Rares sont les compositeurs de jeu vidéo pouvant se targuer d’une incroyable popularité auprès de leurs fans. Nobuo Uematsu, Masashi Hamauzu, Kumi Tanioka ou encore Hitoshi Sakimoto sont pourtant de ceux-là. A coup de partitions, ces artisans de la musique ludique ont forgé le caractère de l’inénarrable saga Final Fantasy depuis ses débuts en 1987. Pour toute une génération de joueurs, ils ont bâti des cités d’or, enchanté des monts obscurs, mystifié des pèlerinages fantastiques. Bien plus qu’un simple hommage rendu, Theatrythm Final Fantasy : Curtain Call est un sanctuaire à leur gloire auprès duquel les passionnés viennent se recueillir.
L’objet relève même du fantasme de collectionneur fanatique. Deux-cents onze pistes (sans les DLC) qui ont marqué la saga aux cristaux sont jouables dans ce jeu de rythme facile à apprendre, difficile à maitriser. Pour cette seconde et dernière compilation portable, Square Enix fait enfin honneur à son monstrueux patrimoine en blindant la cartouche. Des cantates perçantes des boss de fin aux morceaux jazzy de Lightning Returns en passant par le style plus mélancolique d’un Crisis Core, Curtain Call assemble un généreux patchwork All-Stars d’OST déjà cultes. Il fallait pourtant veiller à l’équilibrage d’une telle entreprise. La facilité aurait été de reléguer les épisodes qui ont connu un succès moindre et de se contenter d’un fan-service bêtement capitaliste comme le J-RPG sait si bien le faire. Si Final Fantasy VII compte évidemment plus de pistes que ses congénères, la playlist reste dignement répartie, jusqu’à intégrer Mystic Quest ou Final Fantasy Tactics dans l’équation. Le spectre est grand, les souvenirs aussi.

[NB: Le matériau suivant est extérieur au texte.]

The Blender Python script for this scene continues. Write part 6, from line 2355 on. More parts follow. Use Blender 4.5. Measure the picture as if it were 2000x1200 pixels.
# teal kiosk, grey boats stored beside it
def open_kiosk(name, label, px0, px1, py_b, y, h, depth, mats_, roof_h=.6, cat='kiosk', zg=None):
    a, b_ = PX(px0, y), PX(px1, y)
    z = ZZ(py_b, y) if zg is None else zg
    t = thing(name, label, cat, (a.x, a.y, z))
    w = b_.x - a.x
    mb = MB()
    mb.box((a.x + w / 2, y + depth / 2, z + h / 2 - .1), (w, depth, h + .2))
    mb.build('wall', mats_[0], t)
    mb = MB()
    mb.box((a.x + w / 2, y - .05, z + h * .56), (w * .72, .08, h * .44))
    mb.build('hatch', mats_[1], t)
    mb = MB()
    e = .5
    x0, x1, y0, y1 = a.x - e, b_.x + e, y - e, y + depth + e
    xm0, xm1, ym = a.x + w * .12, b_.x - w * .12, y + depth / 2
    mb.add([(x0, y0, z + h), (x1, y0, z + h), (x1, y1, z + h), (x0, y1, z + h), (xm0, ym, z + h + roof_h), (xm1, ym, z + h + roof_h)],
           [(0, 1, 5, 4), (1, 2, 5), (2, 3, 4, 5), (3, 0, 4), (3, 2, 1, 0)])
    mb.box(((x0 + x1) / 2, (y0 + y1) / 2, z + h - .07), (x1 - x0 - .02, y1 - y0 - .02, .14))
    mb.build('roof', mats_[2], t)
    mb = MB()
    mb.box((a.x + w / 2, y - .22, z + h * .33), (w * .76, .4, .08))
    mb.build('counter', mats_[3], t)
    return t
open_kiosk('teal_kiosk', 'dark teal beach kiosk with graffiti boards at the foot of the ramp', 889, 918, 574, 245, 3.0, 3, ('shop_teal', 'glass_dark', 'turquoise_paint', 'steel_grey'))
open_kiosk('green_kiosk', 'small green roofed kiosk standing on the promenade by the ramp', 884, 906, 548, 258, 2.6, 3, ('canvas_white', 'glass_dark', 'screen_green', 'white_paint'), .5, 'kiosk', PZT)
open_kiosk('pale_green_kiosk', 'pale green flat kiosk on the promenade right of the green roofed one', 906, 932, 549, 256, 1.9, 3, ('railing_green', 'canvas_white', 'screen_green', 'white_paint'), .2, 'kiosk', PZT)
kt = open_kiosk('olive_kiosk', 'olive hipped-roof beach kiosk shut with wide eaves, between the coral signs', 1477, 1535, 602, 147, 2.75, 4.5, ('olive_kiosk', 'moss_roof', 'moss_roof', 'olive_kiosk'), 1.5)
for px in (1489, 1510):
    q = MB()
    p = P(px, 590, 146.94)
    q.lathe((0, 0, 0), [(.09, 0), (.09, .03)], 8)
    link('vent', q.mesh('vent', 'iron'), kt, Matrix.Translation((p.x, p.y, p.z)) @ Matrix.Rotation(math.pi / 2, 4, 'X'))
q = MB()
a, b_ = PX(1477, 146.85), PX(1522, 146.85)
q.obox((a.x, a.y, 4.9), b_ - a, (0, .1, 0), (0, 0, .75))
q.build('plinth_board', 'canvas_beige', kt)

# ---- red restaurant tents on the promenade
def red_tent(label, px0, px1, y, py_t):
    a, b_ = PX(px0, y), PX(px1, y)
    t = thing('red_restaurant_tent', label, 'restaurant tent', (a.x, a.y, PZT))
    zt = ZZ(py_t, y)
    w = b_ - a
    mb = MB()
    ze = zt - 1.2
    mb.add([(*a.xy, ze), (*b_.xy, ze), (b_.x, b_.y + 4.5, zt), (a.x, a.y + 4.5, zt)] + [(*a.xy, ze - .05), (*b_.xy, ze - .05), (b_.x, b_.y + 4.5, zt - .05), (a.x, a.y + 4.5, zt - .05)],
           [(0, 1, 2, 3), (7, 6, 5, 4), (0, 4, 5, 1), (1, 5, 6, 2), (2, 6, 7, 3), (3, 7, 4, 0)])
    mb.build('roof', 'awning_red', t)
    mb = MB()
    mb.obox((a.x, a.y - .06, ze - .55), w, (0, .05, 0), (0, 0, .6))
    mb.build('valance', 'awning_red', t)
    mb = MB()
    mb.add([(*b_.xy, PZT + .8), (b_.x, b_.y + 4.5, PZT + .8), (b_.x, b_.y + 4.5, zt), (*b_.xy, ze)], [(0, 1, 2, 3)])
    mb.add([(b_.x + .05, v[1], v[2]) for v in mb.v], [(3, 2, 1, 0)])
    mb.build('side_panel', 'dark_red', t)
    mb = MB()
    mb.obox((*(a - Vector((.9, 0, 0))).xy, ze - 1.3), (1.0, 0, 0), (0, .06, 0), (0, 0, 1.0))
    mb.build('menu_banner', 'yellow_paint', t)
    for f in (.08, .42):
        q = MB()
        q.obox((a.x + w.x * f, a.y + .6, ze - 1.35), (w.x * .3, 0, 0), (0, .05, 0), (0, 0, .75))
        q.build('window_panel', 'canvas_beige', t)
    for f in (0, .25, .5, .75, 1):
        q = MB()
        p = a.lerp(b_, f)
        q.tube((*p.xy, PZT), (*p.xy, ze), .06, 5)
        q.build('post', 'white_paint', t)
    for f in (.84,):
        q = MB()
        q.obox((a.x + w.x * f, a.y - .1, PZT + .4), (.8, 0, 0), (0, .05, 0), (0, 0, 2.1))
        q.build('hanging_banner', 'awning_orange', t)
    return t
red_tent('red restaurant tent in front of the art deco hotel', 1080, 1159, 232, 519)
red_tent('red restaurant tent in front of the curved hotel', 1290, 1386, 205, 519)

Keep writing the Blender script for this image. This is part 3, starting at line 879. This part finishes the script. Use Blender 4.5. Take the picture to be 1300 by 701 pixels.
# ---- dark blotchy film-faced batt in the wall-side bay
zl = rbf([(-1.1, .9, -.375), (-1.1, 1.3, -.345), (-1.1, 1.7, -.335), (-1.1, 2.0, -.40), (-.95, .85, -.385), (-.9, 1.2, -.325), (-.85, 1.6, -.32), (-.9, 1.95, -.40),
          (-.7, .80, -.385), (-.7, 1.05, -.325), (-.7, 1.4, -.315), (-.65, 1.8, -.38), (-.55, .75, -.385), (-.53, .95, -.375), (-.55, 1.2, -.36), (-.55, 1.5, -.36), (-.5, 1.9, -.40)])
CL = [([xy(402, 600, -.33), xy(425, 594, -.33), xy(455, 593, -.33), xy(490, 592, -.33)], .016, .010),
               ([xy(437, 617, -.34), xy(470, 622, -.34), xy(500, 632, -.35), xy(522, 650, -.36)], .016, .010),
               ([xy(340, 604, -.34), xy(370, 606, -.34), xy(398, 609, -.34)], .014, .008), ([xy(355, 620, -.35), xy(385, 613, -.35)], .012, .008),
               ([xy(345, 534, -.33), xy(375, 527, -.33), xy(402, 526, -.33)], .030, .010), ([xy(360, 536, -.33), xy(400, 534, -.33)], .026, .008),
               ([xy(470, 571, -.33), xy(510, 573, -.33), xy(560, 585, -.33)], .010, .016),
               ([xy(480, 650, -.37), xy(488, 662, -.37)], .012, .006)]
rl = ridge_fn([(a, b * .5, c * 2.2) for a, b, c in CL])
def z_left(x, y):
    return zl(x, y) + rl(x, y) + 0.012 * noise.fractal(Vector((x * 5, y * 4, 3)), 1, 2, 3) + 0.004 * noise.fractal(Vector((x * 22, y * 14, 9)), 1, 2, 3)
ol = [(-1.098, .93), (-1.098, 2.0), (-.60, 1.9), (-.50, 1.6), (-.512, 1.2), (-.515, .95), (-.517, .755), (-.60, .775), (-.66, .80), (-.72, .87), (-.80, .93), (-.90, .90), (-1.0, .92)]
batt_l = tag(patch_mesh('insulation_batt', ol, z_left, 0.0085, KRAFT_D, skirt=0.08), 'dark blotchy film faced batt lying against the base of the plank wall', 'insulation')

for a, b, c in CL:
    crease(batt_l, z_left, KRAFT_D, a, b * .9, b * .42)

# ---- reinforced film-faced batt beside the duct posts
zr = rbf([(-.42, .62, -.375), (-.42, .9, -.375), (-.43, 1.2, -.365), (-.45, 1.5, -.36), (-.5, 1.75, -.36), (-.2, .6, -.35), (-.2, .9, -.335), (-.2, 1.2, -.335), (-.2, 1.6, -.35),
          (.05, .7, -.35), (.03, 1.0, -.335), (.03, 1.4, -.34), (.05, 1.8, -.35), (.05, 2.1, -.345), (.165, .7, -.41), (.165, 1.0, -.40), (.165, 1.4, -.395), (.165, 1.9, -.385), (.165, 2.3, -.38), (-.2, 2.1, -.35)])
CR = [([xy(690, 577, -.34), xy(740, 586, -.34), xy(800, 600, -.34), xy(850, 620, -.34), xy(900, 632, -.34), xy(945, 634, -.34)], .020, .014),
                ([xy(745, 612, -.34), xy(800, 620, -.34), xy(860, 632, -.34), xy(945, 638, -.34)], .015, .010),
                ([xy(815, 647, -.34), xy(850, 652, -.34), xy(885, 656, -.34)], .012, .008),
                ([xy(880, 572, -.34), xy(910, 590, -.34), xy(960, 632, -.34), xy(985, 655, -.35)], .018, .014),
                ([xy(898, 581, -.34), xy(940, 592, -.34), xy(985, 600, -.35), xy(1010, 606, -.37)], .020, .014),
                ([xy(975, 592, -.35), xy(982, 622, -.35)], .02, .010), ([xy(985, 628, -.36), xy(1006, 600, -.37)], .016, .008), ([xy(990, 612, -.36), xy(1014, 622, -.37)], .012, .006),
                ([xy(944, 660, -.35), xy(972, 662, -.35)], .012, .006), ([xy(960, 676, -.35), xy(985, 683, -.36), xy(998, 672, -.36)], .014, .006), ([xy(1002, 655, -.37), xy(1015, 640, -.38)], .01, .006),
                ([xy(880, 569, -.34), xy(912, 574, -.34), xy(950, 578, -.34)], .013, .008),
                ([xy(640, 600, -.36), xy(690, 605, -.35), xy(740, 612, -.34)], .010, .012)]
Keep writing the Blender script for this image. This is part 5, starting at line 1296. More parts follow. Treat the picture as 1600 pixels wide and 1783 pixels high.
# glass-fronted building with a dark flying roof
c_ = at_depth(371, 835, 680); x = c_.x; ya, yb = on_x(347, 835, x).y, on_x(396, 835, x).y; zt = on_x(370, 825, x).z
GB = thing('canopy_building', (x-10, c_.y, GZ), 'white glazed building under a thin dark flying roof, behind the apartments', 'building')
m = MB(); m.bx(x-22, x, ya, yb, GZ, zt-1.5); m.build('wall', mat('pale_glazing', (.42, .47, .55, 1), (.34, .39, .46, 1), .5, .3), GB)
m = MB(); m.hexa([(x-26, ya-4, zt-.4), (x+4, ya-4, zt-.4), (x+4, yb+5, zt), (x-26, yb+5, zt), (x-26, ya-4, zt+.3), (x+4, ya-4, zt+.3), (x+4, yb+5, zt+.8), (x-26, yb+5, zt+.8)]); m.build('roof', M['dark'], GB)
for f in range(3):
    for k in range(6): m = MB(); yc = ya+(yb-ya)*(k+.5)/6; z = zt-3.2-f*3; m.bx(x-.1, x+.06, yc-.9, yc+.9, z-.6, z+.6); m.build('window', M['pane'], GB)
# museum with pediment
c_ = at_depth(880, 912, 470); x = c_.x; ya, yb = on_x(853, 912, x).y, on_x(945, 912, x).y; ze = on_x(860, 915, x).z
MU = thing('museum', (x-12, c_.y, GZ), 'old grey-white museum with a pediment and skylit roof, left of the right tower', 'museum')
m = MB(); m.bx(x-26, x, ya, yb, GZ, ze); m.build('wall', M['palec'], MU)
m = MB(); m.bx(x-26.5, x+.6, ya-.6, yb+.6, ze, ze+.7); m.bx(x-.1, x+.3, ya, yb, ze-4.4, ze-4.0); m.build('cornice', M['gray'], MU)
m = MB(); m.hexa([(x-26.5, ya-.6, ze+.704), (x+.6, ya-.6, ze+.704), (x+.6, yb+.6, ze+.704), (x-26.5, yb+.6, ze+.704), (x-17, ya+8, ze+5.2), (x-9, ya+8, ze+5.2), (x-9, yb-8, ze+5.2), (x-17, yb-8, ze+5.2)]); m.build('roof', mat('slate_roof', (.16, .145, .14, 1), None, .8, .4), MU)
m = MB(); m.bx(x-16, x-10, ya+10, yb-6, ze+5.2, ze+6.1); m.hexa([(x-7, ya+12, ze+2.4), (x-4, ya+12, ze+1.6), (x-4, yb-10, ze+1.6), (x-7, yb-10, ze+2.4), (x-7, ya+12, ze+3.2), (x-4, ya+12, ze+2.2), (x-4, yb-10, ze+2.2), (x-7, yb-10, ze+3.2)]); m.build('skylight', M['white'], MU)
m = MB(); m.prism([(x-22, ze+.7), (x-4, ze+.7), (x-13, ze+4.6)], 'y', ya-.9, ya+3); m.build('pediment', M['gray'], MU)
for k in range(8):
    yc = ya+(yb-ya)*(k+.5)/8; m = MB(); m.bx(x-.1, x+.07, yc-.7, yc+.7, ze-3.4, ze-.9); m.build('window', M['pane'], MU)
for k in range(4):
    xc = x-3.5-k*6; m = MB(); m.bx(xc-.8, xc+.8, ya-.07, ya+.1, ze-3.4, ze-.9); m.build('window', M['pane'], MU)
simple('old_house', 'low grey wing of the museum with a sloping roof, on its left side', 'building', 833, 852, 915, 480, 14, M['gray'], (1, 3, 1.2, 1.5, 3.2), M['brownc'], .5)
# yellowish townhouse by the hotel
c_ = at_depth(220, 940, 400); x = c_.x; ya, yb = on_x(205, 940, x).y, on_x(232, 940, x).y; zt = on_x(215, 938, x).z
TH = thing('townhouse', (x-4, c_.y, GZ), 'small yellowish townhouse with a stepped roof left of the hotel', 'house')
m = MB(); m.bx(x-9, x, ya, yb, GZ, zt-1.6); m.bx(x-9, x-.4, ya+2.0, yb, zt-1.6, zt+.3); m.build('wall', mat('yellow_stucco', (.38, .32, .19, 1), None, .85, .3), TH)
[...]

Doté d’un répertoire aussi exhaustif, Curtain Call a inévitablement des airs de machine à remonter le temps. Mu par la même solennité candide qui anime les soirées autour de l’album photo familial, le joueur se voit piégé dans un roller-coaster qui tente de raviver les flammes d’émotions passées, forcément atténuées par le temps qui passe. Nostalgie, frissons et gloire se nourrissent, se diluent, s’affrontent au fur et à mesure que Curtain Call fait ressurgir les rémanences d’antan. Et ça prend.
Grâce à son gameplay simplissime mais impeccablement orchestré, Curtain Call parvient à embarquer le joueur tantôt dans sa frénésie destructrice, tantôt sur son ilot de douceur. Comme son ainé, le jeu est effectivement partagé entre les musiques de combat, les mélodies plus « moody » et les pistes orchestrales en grandes pompes illustrées de cinématiques. La grande et bienvenue nouveauté de cet épisode étant le choix de l’input, soit au stylet traditionnel, soit grâce aux touches physiques. Plus besoin de tenir la console à une main ou de la matraquer lors des pistes de haut niveau. L’autre ajout agréable de cette version est la présence d’un vrai mode online, qui invite à communier en musique autour de l’autel Final Fantasy. Une façon de faire vivre la mémoire de la saga à travers les joutes qui ont fait son sel.
Même plus largement, tout est réalisé de façon à ce que Curtain Call devienne un édifice durable à la gloire de Final Fantasy : les DLC (personnages et musiques) sont déjà en route, et le potentiel d’expansion de la playlist ne semble connaitre aucune limite. Le palais groovy et dansant de Curtain Call est condamné à s’élargir au rythme de l’engouement des fans, pas près de faiblir. Car derrière sa direction artistique cartoon douteuse, Theatrythm joue une comédie musicale puissamment cadencée, supportée par une longue accumulation de réminiscences qu’elle fait rejaillir gaiement. Rarement un artefact du présent n’avait su si bien employer le passif émotionnel.